Though no official tally is known, an unofficial count suggests that Sands is at least the third person to die in an accident involving the electric mobility devices, which have swept across the nation in the past year.

Jacoby Stoneking — a 24-year-old Dallas man — died after falling off a Lime electric scooter in September and receiving blunt-force head injuries, authorities said. Carlos Sanchez-Martin of Silver Spring, Md., was fatally struck by an SUV in September while riding a Lime scooter in Washington.

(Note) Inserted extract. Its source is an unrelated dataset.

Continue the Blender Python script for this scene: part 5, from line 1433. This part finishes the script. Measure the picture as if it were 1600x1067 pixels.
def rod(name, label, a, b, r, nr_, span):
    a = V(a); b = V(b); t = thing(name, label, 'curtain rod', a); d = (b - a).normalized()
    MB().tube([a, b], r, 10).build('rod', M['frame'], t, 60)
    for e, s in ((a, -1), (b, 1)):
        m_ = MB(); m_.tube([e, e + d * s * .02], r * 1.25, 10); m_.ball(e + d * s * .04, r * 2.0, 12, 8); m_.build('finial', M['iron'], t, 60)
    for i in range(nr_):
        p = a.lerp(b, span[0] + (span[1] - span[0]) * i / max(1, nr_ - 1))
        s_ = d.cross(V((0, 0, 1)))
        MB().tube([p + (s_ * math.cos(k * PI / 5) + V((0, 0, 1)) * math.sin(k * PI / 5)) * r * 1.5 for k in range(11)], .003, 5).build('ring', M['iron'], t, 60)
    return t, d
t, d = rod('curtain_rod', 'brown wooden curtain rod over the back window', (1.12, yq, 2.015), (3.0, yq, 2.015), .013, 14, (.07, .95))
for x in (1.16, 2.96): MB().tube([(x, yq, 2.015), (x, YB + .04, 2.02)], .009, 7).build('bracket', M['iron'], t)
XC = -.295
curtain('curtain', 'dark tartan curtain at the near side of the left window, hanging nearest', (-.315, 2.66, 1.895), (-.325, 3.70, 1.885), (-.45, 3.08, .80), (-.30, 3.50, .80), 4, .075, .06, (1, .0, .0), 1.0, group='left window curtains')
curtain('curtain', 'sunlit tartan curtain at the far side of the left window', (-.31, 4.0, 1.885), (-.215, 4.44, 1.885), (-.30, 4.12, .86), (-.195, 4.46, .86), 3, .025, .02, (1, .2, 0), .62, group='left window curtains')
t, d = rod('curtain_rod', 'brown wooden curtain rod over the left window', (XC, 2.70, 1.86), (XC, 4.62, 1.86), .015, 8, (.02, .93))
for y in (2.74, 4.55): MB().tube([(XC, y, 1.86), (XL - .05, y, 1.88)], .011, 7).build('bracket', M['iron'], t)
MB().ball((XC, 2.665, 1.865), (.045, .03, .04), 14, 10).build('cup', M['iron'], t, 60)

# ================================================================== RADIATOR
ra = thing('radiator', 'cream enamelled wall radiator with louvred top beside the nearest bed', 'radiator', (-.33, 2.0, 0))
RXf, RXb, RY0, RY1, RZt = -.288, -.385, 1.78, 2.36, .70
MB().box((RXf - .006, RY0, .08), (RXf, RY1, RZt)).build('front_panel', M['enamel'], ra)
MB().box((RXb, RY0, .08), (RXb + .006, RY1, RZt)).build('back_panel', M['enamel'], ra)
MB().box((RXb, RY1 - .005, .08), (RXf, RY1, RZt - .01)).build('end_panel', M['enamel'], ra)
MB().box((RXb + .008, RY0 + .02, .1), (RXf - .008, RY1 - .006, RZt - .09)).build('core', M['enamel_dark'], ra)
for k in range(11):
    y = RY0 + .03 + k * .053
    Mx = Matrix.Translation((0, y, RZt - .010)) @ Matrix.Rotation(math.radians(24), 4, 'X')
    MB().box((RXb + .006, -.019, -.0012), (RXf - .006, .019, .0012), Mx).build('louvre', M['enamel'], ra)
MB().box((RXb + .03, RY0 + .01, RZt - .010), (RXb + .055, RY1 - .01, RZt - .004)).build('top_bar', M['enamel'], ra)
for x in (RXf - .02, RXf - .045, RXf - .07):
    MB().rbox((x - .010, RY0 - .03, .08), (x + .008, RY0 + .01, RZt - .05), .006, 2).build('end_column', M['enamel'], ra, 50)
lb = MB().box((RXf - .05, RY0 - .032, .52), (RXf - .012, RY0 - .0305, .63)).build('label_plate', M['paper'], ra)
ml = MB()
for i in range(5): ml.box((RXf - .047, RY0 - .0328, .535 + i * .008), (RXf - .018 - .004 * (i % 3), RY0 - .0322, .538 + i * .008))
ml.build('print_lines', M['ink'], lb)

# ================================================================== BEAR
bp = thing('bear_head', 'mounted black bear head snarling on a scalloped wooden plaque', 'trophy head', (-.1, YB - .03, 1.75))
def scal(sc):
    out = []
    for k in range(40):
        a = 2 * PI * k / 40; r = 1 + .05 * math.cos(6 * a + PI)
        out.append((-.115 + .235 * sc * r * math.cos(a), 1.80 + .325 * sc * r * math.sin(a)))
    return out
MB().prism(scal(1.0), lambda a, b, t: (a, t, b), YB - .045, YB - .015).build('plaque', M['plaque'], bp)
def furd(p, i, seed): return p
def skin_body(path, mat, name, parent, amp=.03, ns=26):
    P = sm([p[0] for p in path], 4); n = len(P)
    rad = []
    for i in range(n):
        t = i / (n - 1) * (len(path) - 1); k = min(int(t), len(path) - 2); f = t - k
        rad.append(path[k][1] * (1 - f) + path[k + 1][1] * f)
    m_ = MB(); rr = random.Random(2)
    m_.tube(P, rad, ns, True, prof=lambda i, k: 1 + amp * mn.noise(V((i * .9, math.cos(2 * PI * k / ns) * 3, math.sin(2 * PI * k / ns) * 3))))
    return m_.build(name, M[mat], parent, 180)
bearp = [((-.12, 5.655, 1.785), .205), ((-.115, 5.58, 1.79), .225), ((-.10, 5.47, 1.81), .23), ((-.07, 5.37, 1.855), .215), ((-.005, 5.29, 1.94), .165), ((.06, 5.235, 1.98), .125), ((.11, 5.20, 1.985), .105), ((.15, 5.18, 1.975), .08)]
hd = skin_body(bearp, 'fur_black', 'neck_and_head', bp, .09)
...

One evening in late December, Thomas –– a congressional staff member who asked to have his last name withheld due to the sensitive nature of his work –– hopped on a Lime scooter to make his way home. As his scooter reached about 12 miles per hour three blocks later, he said, the device’s brakes seized up without warning. Thomas was thrown onto the street and used his wrist to break his fall.

“It felt like an ejection seat,” he said.

Fortunately, he recalled, there were no cars or people nearby, but the impact did break his elbow.

“When I came into work my boss, who is a member of Congress, asked what happened,” he said. “When I explained how the injury happened, she said, ‘There needs to be a law regulating these devices,’ and I told her I agreed.”

“Imagine if your car just suddenly locked its brakes on the highway,” he added. “That would never be allowed to happen.”

Nearly two months later, Thomas said, his body has mostly healed, but his outrage at Lime continues to fester.

“I was such an evangelist, telling everyone that scooters are great,” he said. “Every time I see one now, I want to kick it.”